Today marks four years as a gallerist – a third gallery location, 34 exhibitions organised, 566 artworks sold, and one international art fair completed.
More important than the numbers, however, is the emotion that art offers, the intellectual stimulation and the associations that artworks create, and the people one encounters through engaging with art, writes Artrovert gallery founder Siim Raie.
Every day brings discussions and questions about art, about thinking about art, and about value. And of course I myself am also searching for explanations for everything I do. Alongside the over-semiotisation of art (à la “what-the-artist-meant-when-they-made-this”), the overemphasis on the financial value of art inevitably emerges as well. In itself, it is understandable that an emotional or pragmatically completely non-functional purchase is often economically rationalised.
Recently I came across a good summary from a colleague: over the past 25 years, the annual return of contemporary and post-war art has been 7–8%, while the return of Old Masters has been essentially zero. The Artprice100 (the hundred most traded artists in the world) has offered nearly a 9% annual return since 2000, which is higher than stock markets. The problem is that this average conceals a very large dispersion – the prices of most artists have not moved much at all, while the prices of the top 1% of artists account for the majority of the entire market value.*
When considering art as an investment, an artist’s individual career curve is more important than general price dynamics, and it is equally important to observe the preferences of market participants (contemporary vs. other periods; painting vs. other techniques) as well as geographical developments (the Asian market vs. the Western world). In other words, anyone who truly wants to profit from art as an asset class must be analytical and well informed across many parameters.

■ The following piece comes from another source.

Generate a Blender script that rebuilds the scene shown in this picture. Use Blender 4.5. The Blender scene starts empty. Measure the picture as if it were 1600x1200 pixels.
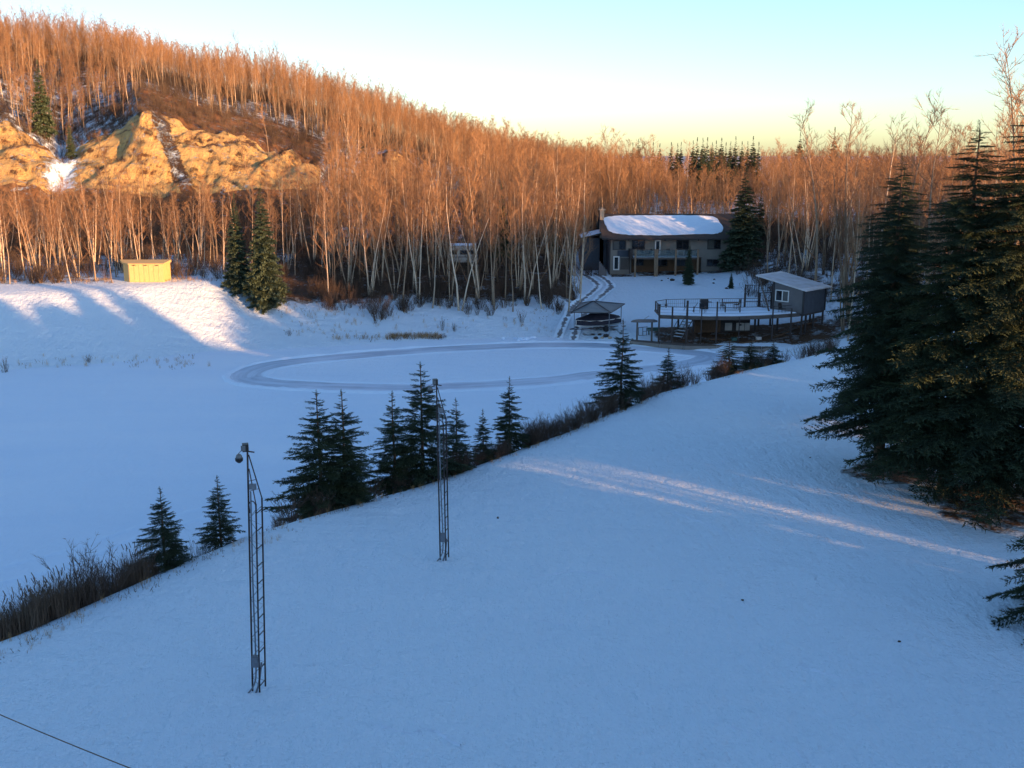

At the same time, it is obvious that exceptional collections emerge independently of external influences. More important than analysis are intuition and feelings. If a collection is merely the sum of market trends, its value—financially, culturally, and intellectually—will remain inferior to very individual and asymmetrical choices. Many collections tend to become similar in content, driven by supply. Most significant collections, however, were assembled before a broader understanding emerged of the exceptional nature of the artists and works included in them.
Advice is always wise to listen to and ask for, yet extraordinary collections have always been born from impulses that are harder to explain or analyse and whose purpose is not return on investment. I will continue the mission of bringing you an open list of artists and artworks, while deepening collaboration with certain authors.
So… art must be engaged with for the right reasons – a more meaningful life and environment, the possibility to observe oneself over time, self-creation, enjoyment, and indeed also aesthetics – sometimes a serious message reaches us precisely through beauty.
These four years have deepened the understanding that art is art as long as it is not something else. And after all, art is made by artists.